Iosonouncane dal vivo a Genova, 15 luglio 2021.
Nonostante la sua divisività – o forse proprio per quella – IRA di Iosonouncane è destinato a essere il disco italiano del 2021. Estremo, possente, fosco e inedito nel suo frantumare lingue diverse. Dunque c’era parecchia attesa per la trasformazione live di quei suoni.
Tre console di pura elettronica e, all’apparenza, nessuno strumento ‘vero’. Al minuto 46 dell’esibizione Jacopo Incani pronuncia la prima e unica parola di tutta la serata: “Buonasera”. Non ci vuole molto per capire che dall’album viene estrapolata soprattutto la dimensione impattante. Più che un wall of sound è un terremoto di basse frequenze e sciami elettronici incalzanti. Naturale trovarci, a tratti, influenze disparate: il primo Battiato, la verve declamatoria dei Depeche Mode, la percussività industriale degli Einstürzende Neubauten, un approccio storto alla canzone che sa di Thom Yorke accostato a David Sylvian, specie nel brano d’apertura, Hiver.
Iosonouncane su disco e in concerto
La musica di Iosonouncane viaggia su binari distinti (d’istinti?). Il binario discografico consente una fruizione ‘mentale’ mentre dal vivo tutti i sensi sono coinvolti e investiti dal vigore della performance.
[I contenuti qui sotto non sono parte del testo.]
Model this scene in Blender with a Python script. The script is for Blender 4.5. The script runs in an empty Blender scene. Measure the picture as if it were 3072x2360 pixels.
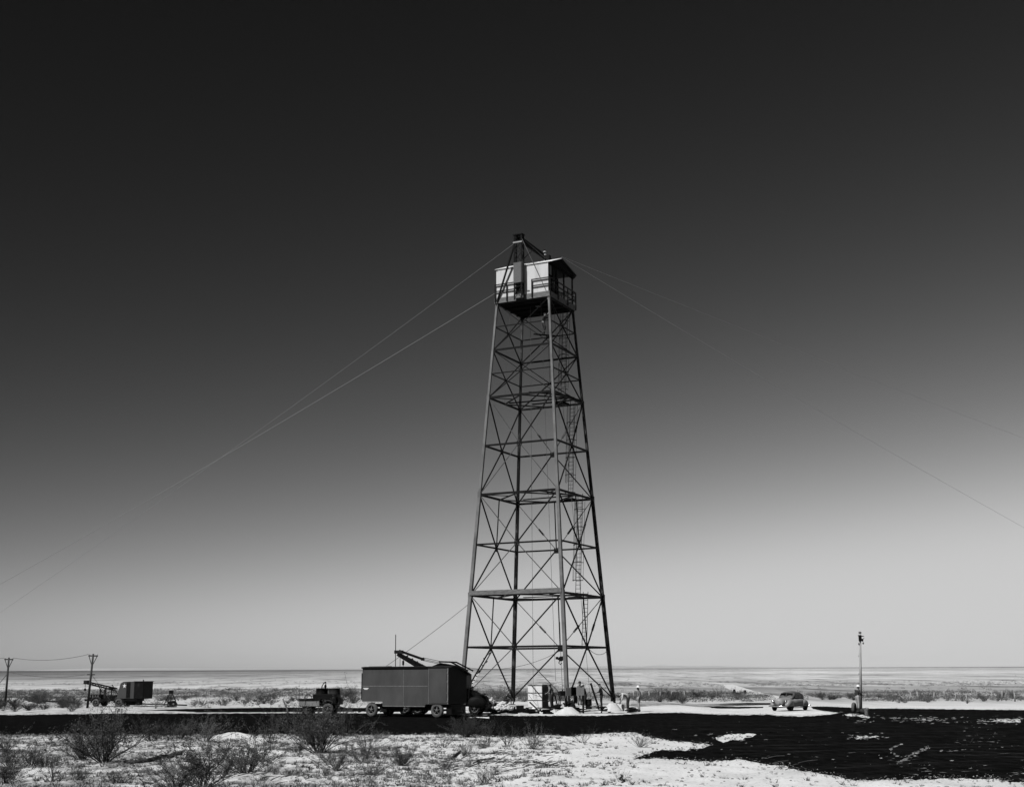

I tre musicisti – silhouette scure illuminate quasi sempre di spalle – si agitano ritmicamente, chini su strumenti misteriosi, come piloti di un’astronave in balia di una complicata avaria. I pezzi si susseguono serratissimi senza lasciare posto agli applausi, costretti a infilarsi a forza nei rari attimi di silenzio. Durante l’esecuzione di Jabal un’enorme nave da crociera tutta luci passa a una cinquantina di metri dal palco e sembra di avere davanti un video pensato da un regista fritzlanghiano. E chissà cosa pensano i croceristi a bordo della Mein Schiff 4 di quel frastuono che arriva senza fatica fino a loro.
Uno spettatore parla di “estasi spinoziana” [forse allude alla geometricità delle strutture sonore, nda], un’altra di ascesa edenica senza bisogna di aiuti chimici. E chi addirittura evoca discese nell’Ade. Ma qui siamo fra i pochi over 50, mentre in realtà la platea è affollata soprattutto da quasi trentenni, molti dei quali parecchio esperti della musica di Iosonouncane. Qualcuno, incredibilmente, riconosce i brani e li accompagna sillabando tra il frastuono. Un’ovazione accoglie i due momenti tratti dall’album precedente, Die, e ci si chiede se, nella materia compatta di Ira, si riuscirà a poco a poco a estrapolare qualche classico – fra tutti si candida Nuit, solida ma anche evocativa.
La fine del concerto
A fine concerto i tre se ne vanno agitando brevemente il braccio come unico cenno di saluto (nemmeno Van Morrison saprebbe fare di meglio). Non ci sono bis, che neppure vengono richiesti con molta insistenza, anche perché è giusto che una simile performance ‘esperienziale’ (sono sempre gli over 50 a parlare) si chiuda senza concessioni all’ovvio del rituale concertistico.
Un’ultima considerazione: l’Arena del Mare era molto affollata, diciamo 700-800 persone. Anche la musica ‘difficile’ – se sa coinvolgere – può uscire dall’ambito alternativo.